[Data items]
====
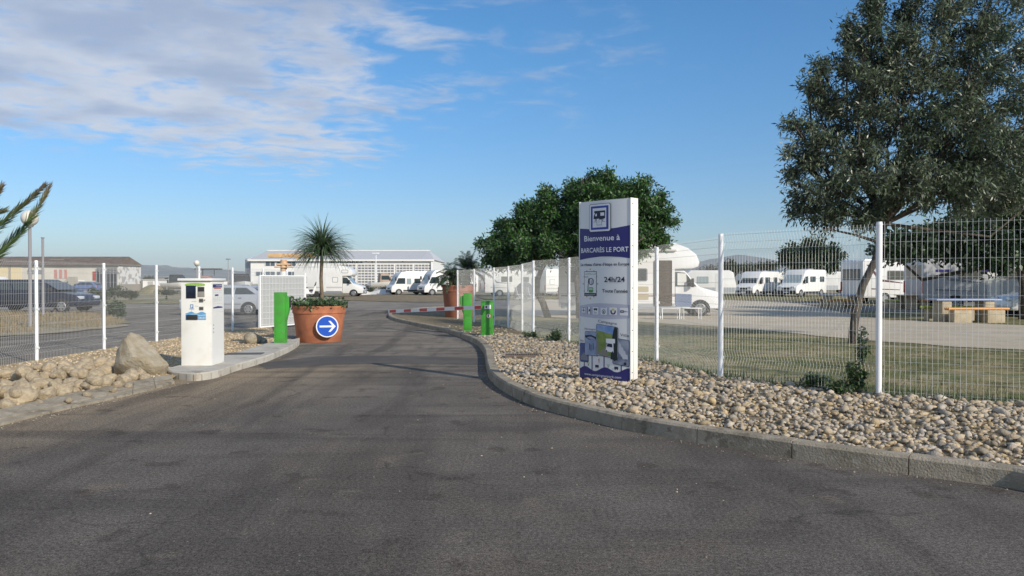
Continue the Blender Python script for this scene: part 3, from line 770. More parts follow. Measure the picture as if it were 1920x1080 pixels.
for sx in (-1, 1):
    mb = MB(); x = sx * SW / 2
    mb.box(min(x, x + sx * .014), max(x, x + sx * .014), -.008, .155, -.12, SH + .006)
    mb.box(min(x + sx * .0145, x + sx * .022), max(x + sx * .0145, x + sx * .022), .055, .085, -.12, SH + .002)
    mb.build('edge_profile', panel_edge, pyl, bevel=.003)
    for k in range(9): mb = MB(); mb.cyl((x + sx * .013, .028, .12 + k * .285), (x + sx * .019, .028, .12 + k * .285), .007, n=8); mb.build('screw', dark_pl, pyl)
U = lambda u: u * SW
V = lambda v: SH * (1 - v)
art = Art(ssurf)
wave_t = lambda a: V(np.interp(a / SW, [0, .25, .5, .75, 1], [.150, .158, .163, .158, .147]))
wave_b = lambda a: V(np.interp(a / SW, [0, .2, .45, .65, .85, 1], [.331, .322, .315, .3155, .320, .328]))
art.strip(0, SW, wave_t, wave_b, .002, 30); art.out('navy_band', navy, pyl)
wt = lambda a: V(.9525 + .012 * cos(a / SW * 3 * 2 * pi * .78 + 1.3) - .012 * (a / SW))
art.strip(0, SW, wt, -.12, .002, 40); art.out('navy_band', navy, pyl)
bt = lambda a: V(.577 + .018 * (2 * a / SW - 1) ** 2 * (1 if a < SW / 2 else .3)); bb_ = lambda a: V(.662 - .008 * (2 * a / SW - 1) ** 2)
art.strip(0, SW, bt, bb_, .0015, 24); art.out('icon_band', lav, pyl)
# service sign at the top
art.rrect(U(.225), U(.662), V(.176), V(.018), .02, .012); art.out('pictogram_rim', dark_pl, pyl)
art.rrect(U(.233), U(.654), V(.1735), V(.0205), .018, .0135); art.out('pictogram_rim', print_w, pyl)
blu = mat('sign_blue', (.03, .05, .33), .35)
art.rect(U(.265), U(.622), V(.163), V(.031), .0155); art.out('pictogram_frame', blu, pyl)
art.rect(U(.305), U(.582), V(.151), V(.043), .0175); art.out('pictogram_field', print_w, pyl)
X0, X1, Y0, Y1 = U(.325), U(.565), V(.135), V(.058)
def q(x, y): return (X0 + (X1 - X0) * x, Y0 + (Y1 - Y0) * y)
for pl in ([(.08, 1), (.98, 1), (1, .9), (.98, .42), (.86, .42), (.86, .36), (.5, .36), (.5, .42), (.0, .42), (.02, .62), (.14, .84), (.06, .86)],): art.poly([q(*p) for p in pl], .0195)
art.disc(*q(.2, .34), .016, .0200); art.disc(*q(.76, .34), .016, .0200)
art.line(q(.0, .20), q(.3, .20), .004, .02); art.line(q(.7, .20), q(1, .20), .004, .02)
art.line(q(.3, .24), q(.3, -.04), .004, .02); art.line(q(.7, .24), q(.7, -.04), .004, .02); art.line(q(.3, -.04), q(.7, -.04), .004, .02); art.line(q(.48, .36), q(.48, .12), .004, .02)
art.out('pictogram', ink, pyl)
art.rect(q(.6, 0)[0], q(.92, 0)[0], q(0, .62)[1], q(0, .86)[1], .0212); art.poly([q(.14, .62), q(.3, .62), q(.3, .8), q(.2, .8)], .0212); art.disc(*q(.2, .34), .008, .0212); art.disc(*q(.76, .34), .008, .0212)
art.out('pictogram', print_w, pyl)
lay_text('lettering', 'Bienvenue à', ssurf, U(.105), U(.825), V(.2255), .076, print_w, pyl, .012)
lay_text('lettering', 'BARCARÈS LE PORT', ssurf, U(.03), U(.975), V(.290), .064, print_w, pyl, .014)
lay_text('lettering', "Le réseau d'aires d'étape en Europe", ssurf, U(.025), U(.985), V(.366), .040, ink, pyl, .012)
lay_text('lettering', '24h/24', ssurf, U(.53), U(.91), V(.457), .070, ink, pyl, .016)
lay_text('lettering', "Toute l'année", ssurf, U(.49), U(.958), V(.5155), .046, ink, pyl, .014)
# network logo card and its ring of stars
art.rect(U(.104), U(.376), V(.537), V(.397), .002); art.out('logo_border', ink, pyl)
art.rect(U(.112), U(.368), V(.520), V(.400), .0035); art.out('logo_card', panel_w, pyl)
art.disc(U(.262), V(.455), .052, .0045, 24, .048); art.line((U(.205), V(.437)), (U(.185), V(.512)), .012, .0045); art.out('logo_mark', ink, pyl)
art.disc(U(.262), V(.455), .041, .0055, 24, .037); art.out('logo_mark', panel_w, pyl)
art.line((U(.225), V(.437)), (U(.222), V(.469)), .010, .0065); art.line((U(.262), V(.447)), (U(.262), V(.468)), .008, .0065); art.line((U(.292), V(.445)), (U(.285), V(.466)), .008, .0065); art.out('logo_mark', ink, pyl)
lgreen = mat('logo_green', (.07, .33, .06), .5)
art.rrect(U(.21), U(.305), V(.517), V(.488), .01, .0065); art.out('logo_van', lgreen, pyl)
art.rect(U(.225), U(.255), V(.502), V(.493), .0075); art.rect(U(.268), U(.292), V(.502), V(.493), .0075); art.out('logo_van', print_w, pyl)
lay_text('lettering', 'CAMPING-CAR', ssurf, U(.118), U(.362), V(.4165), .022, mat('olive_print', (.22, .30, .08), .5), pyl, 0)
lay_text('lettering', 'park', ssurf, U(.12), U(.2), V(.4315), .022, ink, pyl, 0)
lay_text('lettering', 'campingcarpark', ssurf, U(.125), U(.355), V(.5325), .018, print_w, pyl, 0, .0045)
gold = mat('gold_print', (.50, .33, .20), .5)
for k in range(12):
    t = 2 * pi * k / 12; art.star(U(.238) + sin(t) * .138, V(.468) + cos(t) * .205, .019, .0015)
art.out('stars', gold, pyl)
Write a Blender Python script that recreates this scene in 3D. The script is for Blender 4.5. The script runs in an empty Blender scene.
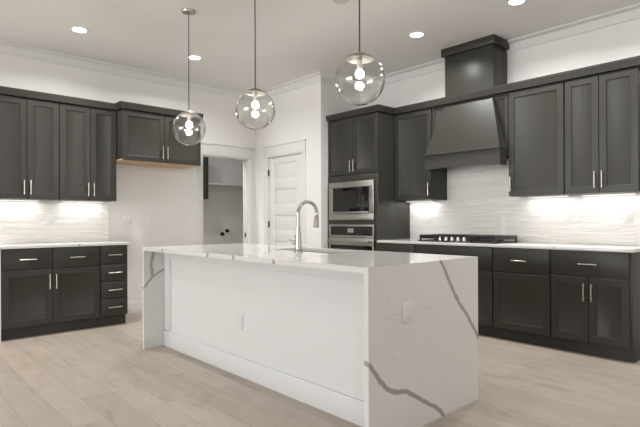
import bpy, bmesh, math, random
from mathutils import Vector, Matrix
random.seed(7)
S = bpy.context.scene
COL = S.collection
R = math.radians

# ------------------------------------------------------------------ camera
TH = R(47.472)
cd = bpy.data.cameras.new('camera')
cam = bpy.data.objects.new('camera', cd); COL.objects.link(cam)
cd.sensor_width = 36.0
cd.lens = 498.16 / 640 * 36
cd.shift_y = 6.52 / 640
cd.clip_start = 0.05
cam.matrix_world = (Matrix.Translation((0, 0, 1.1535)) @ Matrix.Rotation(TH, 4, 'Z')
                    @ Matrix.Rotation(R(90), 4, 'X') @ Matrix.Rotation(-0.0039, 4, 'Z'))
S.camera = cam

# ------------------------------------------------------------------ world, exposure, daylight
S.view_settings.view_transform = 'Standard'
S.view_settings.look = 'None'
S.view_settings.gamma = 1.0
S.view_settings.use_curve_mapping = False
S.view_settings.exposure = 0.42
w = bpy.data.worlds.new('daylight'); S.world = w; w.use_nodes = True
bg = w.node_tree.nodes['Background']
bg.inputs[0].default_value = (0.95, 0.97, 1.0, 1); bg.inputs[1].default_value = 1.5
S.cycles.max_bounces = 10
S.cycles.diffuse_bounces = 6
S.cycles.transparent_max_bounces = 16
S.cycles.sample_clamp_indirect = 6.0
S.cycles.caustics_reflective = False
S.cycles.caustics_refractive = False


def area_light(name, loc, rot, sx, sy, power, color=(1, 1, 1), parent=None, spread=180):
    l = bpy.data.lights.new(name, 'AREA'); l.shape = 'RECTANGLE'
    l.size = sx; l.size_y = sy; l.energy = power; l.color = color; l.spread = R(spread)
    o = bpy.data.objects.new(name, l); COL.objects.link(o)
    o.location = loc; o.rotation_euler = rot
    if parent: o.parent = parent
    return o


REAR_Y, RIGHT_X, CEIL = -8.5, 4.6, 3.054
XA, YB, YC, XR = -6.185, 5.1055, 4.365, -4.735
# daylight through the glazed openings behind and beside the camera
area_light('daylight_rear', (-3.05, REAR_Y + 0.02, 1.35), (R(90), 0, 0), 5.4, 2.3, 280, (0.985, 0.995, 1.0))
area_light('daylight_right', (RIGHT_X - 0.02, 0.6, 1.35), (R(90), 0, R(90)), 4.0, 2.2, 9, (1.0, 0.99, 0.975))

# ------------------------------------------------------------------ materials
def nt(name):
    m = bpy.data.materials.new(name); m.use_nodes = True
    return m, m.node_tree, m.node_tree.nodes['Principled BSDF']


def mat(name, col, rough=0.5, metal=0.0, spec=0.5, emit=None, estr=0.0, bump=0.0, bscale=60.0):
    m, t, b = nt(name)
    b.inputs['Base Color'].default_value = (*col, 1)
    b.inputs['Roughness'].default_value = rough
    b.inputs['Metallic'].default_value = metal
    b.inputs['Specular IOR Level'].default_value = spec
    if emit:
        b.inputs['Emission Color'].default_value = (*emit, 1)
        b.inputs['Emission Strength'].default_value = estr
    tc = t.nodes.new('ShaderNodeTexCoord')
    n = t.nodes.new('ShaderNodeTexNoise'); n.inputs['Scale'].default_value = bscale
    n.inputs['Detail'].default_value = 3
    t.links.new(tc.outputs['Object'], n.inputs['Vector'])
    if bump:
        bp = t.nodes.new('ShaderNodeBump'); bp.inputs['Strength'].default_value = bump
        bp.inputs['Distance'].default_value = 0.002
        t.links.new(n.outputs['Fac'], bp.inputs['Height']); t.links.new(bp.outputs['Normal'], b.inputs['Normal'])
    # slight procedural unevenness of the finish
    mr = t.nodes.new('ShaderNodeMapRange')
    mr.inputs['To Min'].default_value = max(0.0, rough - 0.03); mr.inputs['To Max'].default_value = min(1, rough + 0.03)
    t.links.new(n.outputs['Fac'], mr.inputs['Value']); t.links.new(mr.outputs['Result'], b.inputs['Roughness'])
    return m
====
> [Aim] Only the count is wanted: report how many lines of the material above hold the word "Python".

> [Solved problem] 2